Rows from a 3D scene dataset
--------

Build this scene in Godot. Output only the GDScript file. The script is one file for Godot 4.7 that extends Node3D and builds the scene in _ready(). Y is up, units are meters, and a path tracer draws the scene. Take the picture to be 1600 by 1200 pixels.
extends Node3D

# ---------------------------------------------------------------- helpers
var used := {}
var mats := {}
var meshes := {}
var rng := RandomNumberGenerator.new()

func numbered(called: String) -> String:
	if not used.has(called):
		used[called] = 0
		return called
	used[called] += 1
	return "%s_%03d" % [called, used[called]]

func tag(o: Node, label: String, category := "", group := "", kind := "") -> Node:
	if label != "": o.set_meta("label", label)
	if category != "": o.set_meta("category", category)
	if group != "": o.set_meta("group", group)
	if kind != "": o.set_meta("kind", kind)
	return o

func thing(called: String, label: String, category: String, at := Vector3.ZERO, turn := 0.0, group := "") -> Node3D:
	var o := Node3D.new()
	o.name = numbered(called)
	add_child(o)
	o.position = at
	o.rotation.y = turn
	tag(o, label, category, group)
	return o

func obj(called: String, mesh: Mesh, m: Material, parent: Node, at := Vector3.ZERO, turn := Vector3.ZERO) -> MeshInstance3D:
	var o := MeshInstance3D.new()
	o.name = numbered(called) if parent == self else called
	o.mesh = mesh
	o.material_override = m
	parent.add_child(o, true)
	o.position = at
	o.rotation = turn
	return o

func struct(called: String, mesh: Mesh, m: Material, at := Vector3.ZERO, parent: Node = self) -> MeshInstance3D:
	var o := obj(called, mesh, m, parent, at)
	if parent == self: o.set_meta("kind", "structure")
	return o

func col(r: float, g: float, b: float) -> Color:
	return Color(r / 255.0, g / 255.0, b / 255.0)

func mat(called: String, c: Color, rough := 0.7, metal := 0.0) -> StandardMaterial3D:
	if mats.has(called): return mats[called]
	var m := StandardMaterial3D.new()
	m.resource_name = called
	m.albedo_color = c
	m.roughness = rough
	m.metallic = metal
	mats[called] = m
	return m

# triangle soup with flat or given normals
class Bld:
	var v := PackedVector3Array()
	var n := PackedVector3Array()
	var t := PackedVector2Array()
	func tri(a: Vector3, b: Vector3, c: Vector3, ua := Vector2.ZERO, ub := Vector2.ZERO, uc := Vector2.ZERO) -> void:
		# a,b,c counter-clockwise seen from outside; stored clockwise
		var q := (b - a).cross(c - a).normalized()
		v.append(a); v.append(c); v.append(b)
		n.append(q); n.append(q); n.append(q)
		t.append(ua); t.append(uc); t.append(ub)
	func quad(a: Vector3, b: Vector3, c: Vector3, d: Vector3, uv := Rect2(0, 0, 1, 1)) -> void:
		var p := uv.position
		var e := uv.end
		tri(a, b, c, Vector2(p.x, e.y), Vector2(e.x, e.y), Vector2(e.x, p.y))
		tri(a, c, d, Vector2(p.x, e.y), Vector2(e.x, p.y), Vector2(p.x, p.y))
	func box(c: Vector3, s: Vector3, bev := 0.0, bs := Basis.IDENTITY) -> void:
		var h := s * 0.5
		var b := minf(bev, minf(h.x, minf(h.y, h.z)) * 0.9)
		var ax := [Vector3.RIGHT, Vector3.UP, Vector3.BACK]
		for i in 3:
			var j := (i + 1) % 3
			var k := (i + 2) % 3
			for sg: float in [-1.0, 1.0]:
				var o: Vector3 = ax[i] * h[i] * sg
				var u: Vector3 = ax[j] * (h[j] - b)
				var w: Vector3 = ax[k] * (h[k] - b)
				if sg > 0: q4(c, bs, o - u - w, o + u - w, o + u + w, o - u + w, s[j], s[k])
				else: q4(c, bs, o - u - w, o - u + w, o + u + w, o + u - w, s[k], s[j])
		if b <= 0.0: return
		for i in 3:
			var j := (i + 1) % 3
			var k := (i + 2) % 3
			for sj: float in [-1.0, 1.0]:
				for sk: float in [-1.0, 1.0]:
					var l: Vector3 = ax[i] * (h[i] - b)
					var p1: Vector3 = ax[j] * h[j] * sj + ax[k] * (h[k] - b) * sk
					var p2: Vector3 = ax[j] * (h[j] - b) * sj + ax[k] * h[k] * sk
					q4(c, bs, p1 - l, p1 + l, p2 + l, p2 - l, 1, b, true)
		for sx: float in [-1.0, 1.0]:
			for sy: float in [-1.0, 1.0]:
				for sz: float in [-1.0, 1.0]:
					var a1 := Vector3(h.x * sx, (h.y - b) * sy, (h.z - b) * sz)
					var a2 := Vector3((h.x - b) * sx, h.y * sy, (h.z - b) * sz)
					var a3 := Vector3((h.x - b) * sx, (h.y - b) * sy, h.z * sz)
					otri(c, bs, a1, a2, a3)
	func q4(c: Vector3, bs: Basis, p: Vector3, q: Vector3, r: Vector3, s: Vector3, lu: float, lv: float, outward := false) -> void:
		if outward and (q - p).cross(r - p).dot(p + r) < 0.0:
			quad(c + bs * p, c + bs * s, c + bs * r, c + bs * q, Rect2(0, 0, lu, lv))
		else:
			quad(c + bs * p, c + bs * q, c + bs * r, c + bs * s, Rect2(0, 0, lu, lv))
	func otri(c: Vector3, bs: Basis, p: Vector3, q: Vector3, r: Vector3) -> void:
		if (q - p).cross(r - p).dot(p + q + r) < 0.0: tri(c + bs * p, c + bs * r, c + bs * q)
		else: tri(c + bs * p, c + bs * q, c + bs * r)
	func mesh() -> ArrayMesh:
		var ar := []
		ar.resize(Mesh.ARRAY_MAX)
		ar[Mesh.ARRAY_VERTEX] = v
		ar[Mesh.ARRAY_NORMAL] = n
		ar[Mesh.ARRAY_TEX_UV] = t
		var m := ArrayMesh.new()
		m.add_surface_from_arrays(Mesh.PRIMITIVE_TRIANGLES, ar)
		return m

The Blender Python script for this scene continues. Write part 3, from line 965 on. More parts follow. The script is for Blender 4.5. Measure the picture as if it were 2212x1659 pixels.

--------

» **Given request**
From the first line of the data above to the line holding "var rng := RandomNumberGenerator.new()", reproduce each line exactly; emit no other lines.

» **Solution for this problem**
Build this scene in Godot. Output only the GDScript file. The script is one file for Godot 4.7 that extends Node3D and builds the scene in _ready(). Y is up, units are meters, and a path tracer draws the scene. Take the picture to be 1600 by 1200 pixels.
extends Node3D

# ---------------------------------------------------------------- helpers
var used := {}
var mats := {}
var meshes := {}
var rng := RandomNumberGenerator.new()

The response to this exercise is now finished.